B. Although the district court erred in predicating the sentence, in part, on Thornton‘s rehabilitative needs, that error was not plain
Thornton must also prove the district court‘s error was plain or obvious. An error is plain “when it is contrary to well-settled law.” United States v. Ruiz-Gea, 340 F.3d 1181, 1187 (10th Cir. 2003). For that inquiry we look to whether the Supreme Court or the Tenth Circuit has addressed the issue. Id. When the Supreme Court announced its rule in Tapia, it spoke unequivocally in precluding courts from considering rehabilitation when imposing or lengthening a prison sentence. See Mendiola, 696 F.3d at 1036 n.2 (”Tapia‘s holding was clear and unequivocal.“). Even Tapia itself concluded the reliance on rehabilitation was so plainly contrary to the federal statute that it warranted a finding of plain error.4 See 564 U.S. at 322, 131 S.Ct. 2382 (noting defendant‘s failure to object in the district court); id. at 335, 131 S.Ct. 2382 (remanding for consideration of the remaining prongs of plain-error review).
That being said, this case involves some legal nuances that are not obvious. In particular, two issues may not have been clearly foreclosed by existing precedent: (1) whether Tapia is only violated when the court expressly links the length chosen for the prison sentence to a specific treatment program (see supra Part IV.A.3), and (2) whether Tapia is violated when the district court references rehabilitation only after the offender himself injects rehabilitation into the sentencing calculus on his own initiative, (see supra Part IV.A.4).
First, although we hold that Tapia does not require such a direct connection between a treatment program and the length of the prison sentence, there is no binding case that has previously so held. Our “Order and Judgment” in United States v. Valencia, 776 F.3d 1173 (10th Cir. 2015), which found error without such a connection, is persuasive, but not binding. Moreover, as noted earlier, most cases from this circuit have factually involved that express connection.

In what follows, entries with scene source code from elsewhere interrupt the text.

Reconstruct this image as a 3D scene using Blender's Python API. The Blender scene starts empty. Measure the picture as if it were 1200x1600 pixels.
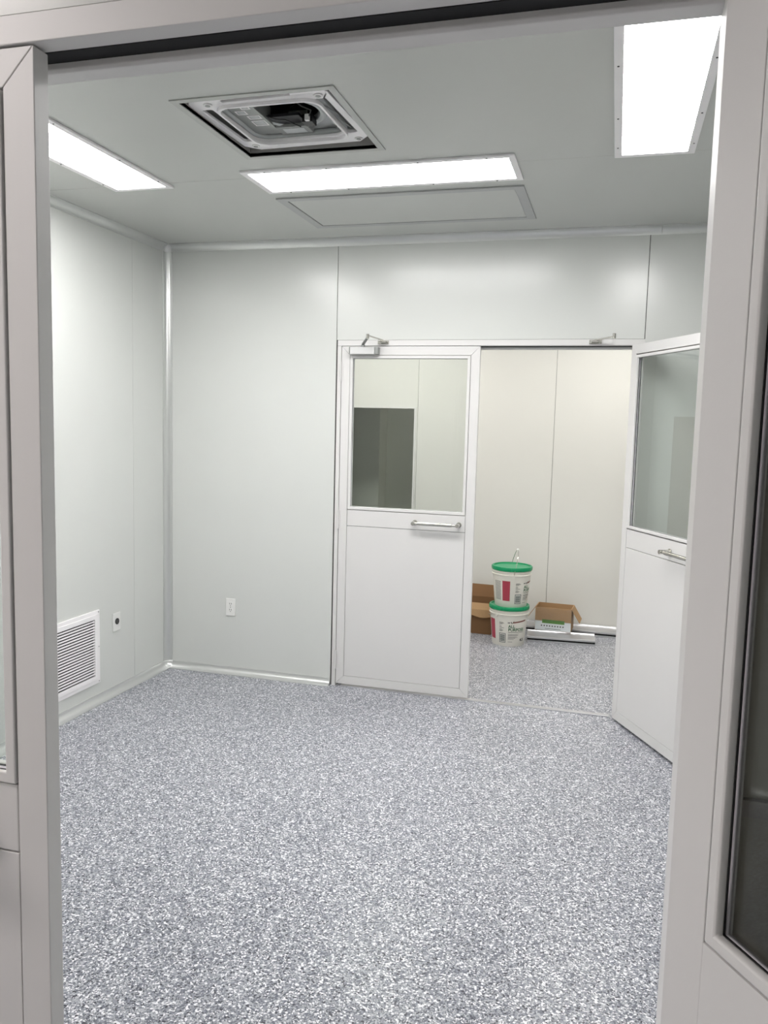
import bpy, bmesh, math, random
from mathutils import Vector, Matrix
random.seed(4)
C = bpy.context.scene.collection
PI = math.pi
SC = bpy.context.scene

# ------------------------------------------------------------ camera
CAM = Vector((2.7542, -4.6443, 1.6))
YAW, PITCH, ROLL, FPX = 0.2734, 0.1049, 0.0256, 1274.66
fw = Vector((-math.sin(YAW)*math.cos(PITCH), math.cos(YAW)*math.cos(PITCH), -math.sin(PITCH)))
r0 = Vector((math.cos(YAW), math.sin(YAW), 0)); u0 = r0.cross(fw)
cr, sr = math.cos(ROLL), math.sin(ROLL)
rt = cr*r0 + sr*u0; up = -sr*r0 + cr*u0
cam = bpy.data.cameras.new('camera')
cam.sensor_fit = 'VERTICAL'; cam.sensor_height = 32.0; cam.lens = FPX/1600*32.0
cam.clip_start = 0.02; cam.clip_end = 60
co = bpy.data.objects.new('camera', cam)
co.matrix_world = Matrix(((rt.x, up.x, -fw.x, CAM.x), (rt.y, up.y, -fw.y, CAM.y), (rt.z, up.z, -fw.z, CAM.z), (0, 0, 0, 1)))
C.objects.link(co); SC.camera = co

# ------------------------------------------------------------ world, exposure
w = bpy.data.worlds.new('world'); w.use_nodes = True
w.node_tree.nodes['Background'].inputs[0].default_value = (0.5, 0.5, 0.5, 1)
w.node_tree.nodes['Background'].inputs[1].default_value = 0.05
SC.world = w
vs = SC.view_settings
vs.view_transform = 'Standard'; vs.look = 'None'; vs.exposure = 0.0; vs.gamma = 1.0; vs.use_curve_mapping = False

ROOM_LIGHT = 28.0        # strength of the three cleanroom panel lights
CORRIDOR_LIGHT = 32.0
LOBBY_LIGHT = 25.0
STORE_FILL = 7.0  # added fill behind the corridor window

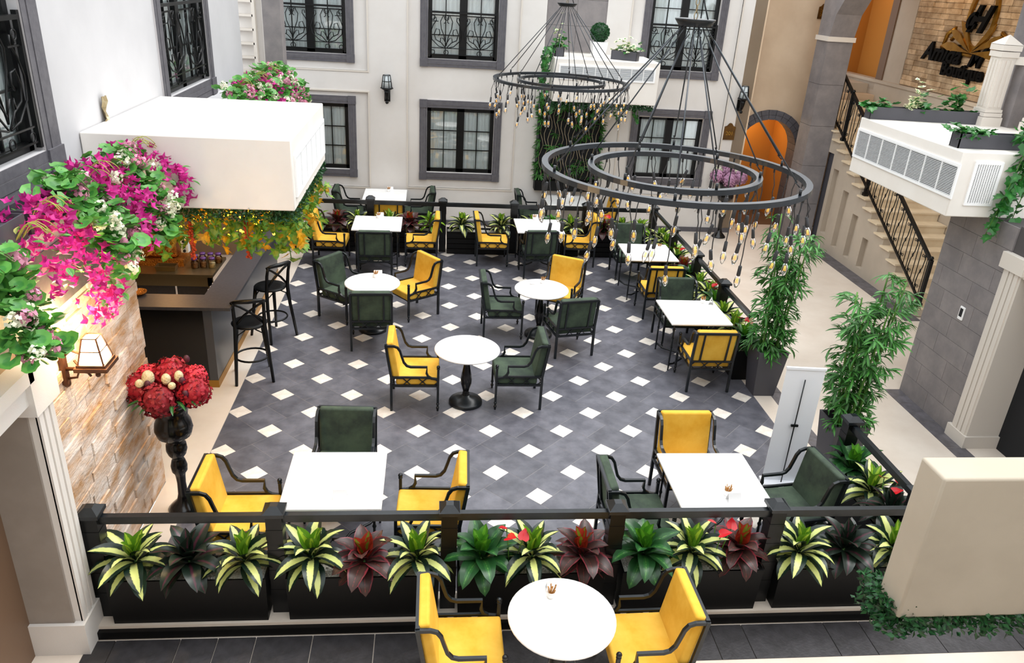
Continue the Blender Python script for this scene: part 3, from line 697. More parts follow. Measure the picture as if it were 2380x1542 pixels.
# ---- bar stools
def stool_proto():
    t = thing('bar_stool', 'x', 'bar stool'); m = MB(); m.lathe([(1e-4, 0), (.19, 0), (.215, .01), (.222, .025), (.21, .037), (.13, .03), (1e-4, .028)], 24); m.build('seat', 'black', t, (0, 0, .735))
    F = [(.15, .17), (-.15, .17)]
    for s in (-1, 1):
        m = MB(); m.tube([(s*.215, .22, 0), (s*.15, .13, .735)], [.019, .026], 8); m.build('leg', 'black', t)
        m = MB(); m.tube([(s*.225, -.24, 0), (s*.19, -.17, .5), (s*.175, -.155, .75), (s*.178, -.19, 1.0), (s*.18, -.235, 1.14)], [.019, .024, .025, .021, .019], 8); m.build('leg', 'black', t)
        m = MB(); m.tube([(-s*.175, -.15, .79), (-s*.06, -.172, .93), (s*.1, -.2, 1.06), (s*.178, -.22, 1.11)], .016, 6); m.build('back_cross', 'black', t)
        m = MB(); m.tube([(s*.17, .15, .5), (s*.15, .12, .64), (s*.07, .12, .72)], .009, 6); m.tube([(s*.185, -.165, .5), (s*.15, -.15, .66), (s*.06, -.15, .72)], .009, 6); m.build('brace', 'black', t)
    m = MB(); m.tube([(-.2, -.215, 1.12), (-.15, -.25, 1.145), (0, -.275, 1.15), (.15, -.25, 1.145), (.2, -.215, 1.12)], [.018, .026, .03, .026, .018], 8); m.build('top_rail', 'black', t)
    m = MB(); m.tube([(.205*math.cos(a*PI/12), .205*math.sin(a*PI/12)-.005, .3) for a in range(24)], .013, 6, closed=True); m.build('foot_ring', 'black', t)
    return t
s0 = stool_proto(); s0.location = (-2.57, .92, 0); s0.rotation_euler = (0, 0, math.radians(15)); s0['label'] = 'black cross-back bar stool nearest the bar corner'
s1 = dup(s0, (-2.55, 2.17, 0), math.radians(48), 'black cross-back bar stool farther along the bar, turned away')
for o in (s0, s1): o['group'] = 'black bar stools'
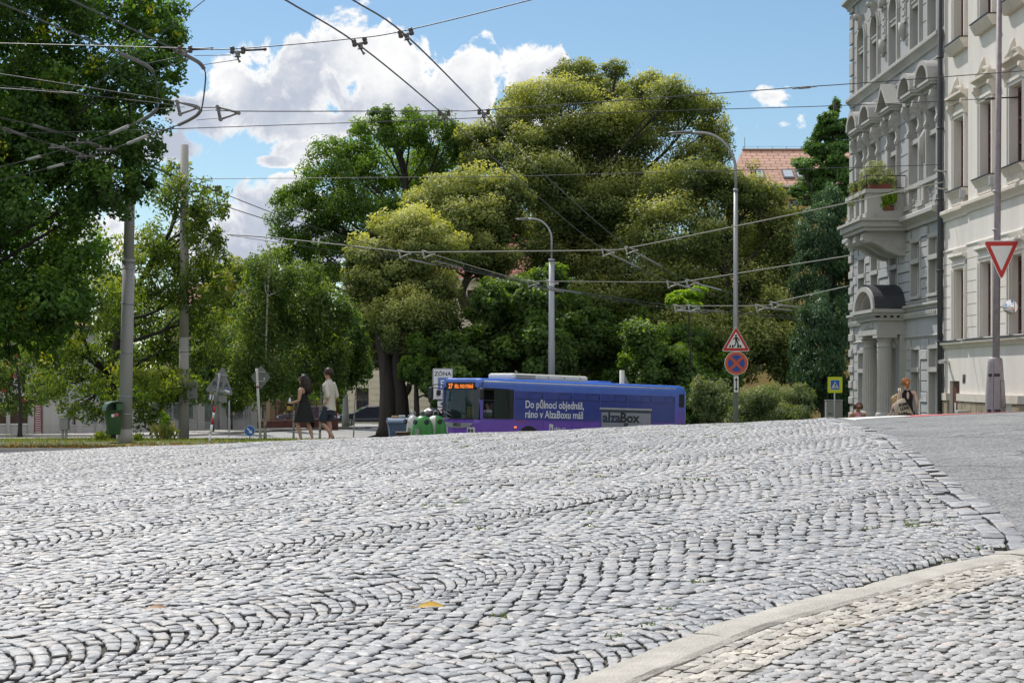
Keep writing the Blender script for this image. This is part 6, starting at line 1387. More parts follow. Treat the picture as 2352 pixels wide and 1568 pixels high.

Second, before today‘s decision, and in light of United States v. Naramor, 726 F.3d 1160 (10th Cir. 2013), a district court would have lacked clear guidance from controlling authority on how to consider rehabilitation-based arguments raised by the offender as a grounds for leniency. We have now clarified that a district court may address rehabilitation in
These are precisely the nuances that could have been worked out—and error avoided—had Thornton made a Tapia objection in the district court at the time of sentencing. Had this issue been raised below, we have no doubt that the district court could have clarified its reasoning and avoided Tapia error. But because Thornton did not raise the issue when it could have been meaningfully addressed, we are forced at the appellate level to review a record that has now become set in stone. That is precisely what the plain-error doctrine is designed to discourage. Here, the plain-error doctrine proves fatal to Thornton‘s claims.
V. Conclusion
We find the district court‘s consideration of rehabilitation as a part of its sentencing calculus was erroneous, but not plainly so. Accordingly, we AFFIRM the sentence.